>> START GIVEN RECORDS
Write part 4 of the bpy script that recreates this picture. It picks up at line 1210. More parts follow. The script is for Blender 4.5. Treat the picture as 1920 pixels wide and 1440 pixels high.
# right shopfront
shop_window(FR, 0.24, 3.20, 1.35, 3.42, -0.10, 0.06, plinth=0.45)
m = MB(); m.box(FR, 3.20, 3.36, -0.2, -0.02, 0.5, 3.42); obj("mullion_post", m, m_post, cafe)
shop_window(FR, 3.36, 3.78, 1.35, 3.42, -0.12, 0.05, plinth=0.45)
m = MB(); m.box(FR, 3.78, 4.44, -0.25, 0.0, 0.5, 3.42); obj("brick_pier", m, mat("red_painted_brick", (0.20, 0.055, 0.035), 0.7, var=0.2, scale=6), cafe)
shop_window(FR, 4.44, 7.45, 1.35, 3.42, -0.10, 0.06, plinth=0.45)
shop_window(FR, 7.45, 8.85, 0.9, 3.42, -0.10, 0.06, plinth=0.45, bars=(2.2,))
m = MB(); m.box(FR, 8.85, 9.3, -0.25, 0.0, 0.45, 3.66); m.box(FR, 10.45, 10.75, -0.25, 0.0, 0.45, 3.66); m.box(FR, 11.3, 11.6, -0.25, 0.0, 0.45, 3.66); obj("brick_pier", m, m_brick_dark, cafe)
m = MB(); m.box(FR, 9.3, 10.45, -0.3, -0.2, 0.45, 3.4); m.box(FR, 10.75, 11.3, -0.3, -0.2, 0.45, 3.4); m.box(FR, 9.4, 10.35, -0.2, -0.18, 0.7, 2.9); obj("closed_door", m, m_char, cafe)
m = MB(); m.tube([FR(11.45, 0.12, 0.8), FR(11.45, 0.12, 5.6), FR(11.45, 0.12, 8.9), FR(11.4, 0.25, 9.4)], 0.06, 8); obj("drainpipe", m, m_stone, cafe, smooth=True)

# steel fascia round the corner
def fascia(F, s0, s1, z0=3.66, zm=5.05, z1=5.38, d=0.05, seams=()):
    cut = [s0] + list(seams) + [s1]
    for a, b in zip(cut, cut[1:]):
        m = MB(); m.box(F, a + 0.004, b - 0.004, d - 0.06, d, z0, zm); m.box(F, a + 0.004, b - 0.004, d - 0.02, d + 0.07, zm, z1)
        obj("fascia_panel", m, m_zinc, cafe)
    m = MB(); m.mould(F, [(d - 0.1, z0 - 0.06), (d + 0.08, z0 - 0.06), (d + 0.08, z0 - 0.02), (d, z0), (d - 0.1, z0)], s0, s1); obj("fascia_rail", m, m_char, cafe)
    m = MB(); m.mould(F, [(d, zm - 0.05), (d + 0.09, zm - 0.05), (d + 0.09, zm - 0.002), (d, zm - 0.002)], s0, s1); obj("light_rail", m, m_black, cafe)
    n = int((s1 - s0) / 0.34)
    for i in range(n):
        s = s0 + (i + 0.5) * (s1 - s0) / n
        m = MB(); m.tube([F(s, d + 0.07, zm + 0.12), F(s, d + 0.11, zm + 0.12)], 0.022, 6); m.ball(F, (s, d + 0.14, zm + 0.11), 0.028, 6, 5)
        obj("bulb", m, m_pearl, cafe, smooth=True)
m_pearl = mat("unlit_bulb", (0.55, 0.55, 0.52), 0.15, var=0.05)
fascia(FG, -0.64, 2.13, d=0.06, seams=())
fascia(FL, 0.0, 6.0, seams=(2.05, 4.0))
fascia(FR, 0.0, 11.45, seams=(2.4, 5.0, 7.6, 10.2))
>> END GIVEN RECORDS
>> START GIVEN RECORDS
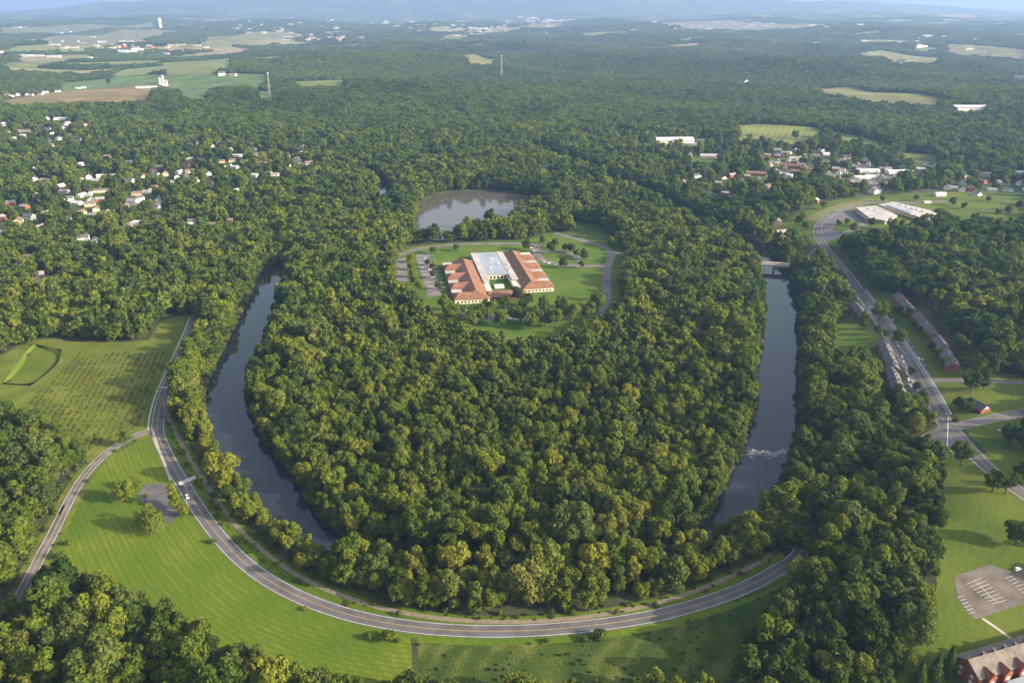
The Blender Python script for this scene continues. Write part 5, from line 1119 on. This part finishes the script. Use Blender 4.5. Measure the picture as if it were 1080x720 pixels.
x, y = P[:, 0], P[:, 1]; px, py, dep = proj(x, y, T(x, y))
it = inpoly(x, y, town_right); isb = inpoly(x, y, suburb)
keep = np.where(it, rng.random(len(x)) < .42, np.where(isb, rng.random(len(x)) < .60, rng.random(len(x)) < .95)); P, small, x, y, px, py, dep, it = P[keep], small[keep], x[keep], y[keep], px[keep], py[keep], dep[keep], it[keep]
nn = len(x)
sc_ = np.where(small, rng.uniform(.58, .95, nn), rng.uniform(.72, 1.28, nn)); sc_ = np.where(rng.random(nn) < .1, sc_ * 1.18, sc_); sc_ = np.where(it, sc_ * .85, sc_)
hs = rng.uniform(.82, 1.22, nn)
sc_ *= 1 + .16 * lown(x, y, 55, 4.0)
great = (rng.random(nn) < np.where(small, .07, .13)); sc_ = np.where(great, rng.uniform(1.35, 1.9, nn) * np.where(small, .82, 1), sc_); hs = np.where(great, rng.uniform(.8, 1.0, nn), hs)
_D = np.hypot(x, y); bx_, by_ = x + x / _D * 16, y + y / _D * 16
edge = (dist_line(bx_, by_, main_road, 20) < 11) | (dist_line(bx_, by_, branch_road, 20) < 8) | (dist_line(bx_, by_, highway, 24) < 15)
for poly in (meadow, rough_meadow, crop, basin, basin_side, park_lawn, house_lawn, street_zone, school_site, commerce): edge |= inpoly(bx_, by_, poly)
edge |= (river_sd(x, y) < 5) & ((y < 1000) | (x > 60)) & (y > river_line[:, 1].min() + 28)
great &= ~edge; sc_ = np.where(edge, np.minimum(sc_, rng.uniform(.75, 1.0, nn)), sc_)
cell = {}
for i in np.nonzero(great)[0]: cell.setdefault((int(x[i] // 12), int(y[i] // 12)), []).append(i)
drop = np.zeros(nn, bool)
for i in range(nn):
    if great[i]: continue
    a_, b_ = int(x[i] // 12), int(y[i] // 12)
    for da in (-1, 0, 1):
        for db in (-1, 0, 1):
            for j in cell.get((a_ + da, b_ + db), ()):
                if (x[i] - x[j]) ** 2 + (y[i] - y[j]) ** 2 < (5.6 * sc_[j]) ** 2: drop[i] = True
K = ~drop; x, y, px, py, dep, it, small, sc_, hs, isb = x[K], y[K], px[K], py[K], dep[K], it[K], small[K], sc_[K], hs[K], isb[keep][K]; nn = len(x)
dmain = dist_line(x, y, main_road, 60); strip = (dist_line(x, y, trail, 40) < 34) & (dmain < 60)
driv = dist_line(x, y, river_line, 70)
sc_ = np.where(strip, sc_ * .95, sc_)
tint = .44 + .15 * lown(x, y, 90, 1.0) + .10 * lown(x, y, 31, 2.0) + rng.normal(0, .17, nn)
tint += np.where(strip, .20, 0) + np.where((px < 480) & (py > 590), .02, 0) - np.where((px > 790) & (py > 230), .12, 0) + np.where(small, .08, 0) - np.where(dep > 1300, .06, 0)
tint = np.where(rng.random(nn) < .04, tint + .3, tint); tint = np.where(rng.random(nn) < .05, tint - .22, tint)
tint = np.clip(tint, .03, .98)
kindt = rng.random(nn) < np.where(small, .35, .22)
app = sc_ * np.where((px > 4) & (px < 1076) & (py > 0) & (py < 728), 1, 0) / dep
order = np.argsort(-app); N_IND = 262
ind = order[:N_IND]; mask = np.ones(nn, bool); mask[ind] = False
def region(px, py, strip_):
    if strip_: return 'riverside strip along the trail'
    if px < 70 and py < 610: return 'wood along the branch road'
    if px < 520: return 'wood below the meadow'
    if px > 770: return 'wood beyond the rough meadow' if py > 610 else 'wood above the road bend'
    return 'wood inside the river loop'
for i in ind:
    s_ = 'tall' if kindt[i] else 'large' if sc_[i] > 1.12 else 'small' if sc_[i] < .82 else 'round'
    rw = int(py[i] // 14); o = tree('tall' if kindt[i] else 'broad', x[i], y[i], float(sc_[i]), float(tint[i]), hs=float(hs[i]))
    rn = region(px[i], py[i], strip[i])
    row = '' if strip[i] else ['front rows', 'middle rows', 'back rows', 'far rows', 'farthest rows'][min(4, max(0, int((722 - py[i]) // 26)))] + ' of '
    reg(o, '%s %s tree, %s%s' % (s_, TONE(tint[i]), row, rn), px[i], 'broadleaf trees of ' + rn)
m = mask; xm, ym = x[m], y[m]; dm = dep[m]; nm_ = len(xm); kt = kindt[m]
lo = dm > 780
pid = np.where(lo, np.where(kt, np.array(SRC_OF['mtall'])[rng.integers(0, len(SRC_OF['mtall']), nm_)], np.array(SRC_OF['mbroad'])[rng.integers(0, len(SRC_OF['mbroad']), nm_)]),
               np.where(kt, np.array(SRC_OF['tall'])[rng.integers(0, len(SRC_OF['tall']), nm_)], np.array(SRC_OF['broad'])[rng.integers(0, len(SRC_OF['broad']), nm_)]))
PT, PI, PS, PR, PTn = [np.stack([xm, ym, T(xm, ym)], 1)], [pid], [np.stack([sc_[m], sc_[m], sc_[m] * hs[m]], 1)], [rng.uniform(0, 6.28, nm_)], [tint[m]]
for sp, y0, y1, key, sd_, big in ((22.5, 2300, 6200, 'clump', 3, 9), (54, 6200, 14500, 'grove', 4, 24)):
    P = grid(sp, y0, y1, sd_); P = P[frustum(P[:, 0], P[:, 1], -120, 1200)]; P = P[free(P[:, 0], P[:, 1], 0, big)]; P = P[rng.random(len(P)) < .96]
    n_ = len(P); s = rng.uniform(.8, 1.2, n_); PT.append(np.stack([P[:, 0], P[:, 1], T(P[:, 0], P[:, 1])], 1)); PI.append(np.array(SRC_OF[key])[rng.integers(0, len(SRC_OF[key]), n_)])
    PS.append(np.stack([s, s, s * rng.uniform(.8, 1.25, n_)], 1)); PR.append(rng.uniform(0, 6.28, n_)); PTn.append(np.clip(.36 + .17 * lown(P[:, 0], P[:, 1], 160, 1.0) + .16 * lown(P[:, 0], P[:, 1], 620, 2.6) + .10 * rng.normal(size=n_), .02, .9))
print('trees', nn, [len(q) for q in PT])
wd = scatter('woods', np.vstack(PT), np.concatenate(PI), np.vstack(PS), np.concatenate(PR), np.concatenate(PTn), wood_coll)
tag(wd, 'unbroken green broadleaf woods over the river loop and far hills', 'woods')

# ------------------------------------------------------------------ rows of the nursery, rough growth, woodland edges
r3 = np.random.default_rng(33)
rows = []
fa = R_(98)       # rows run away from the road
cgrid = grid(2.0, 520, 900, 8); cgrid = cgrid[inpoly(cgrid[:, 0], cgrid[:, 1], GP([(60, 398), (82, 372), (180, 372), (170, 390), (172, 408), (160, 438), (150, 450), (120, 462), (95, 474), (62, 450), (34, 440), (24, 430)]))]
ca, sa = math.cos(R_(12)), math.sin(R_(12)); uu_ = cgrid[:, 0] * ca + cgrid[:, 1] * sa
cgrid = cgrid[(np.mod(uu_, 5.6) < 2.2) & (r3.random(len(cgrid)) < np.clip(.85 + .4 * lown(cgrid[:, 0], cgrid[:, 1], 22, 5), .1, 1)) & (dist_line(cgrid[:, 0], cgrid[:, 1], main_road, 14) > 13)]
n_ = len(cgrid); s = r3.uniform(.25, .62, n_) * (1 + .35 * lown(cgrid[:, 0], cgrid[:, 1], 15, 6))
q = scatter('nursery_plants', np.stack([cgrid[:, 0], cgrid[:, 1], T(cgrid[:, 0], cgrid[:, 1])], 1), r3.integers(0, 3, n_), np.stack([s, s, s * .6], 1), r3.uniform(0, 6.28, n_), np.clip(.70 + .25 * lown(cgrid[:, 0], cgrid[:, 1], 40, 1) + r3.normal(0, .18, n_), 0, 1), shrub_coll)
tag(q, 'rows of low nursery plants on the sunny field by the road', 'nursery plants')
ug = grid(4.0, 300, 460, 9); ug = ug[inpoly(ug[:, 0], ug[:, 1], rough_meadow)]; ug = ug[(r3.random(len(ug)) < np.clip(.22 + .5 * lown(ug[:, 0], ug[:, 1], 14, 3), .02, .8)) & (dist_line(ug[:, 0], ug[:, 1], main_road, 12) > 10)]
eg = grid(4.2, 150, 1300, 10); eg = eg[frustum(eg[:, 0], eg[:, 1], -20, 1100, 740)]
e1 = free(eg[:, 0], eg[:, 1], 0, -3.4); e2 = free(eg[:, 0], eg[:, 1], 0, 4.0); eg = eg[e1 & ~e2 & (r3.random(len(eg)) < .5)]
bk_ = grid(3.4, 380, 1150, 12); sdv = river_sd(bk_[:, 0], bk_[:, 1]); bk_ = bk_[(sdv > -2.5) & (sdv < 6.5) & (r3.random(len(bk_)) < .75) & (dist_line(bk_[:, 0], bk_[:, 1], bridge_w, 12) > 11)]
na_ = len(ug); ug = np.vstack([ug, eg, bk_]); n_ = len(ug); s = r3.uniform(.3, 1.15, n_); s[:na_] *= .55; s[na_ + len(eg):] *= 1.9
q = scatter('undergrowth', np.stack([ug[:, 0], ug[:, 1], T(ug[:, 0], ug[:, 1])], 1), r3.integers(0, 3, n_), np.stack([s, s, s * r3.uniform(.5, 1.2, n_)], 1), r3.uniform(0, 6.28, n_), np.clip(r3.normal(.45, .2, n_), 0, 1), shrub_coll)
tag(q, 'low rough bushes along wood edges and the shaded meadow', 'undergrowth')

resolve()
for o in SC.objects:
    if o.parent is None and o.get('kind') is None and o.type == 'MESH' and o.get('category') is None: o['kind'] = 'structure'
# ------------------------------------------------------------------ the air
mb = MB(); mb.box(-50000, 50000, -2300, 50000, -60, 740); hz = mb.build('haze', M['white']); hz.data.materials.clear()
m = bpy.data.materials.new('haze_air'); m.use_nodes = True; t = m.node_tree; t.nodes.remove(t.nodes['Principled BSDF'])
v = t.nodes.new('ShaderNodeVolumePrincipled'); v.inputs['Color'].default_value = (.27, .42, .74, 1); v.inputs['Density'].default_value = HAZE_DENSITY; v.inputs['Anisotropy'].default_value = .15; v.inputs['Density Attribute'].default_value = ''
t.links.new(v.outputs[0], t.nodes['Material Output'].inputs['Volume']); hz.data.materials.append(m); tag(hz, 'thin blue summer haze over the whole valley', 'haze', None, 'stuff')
>> END GIVEN RECORDS
> [YOUR INSTRUCTIONS]
Each line holding "picture" must be found and copied.

> [THE ANSWER]
Write part 4 of the bpy script that recreates this picture. It picks up at line 1210. More parts follow. The script is for Blender 4.5. Treat the picture as 1920 pixels wide and 1440 pixels high.
The Blender Python script for this scene continues. Write part 5, from line 1119 on. This part finishes the script. Use Blender 4.5. Measure the picture as if it were 1080x720 pixels.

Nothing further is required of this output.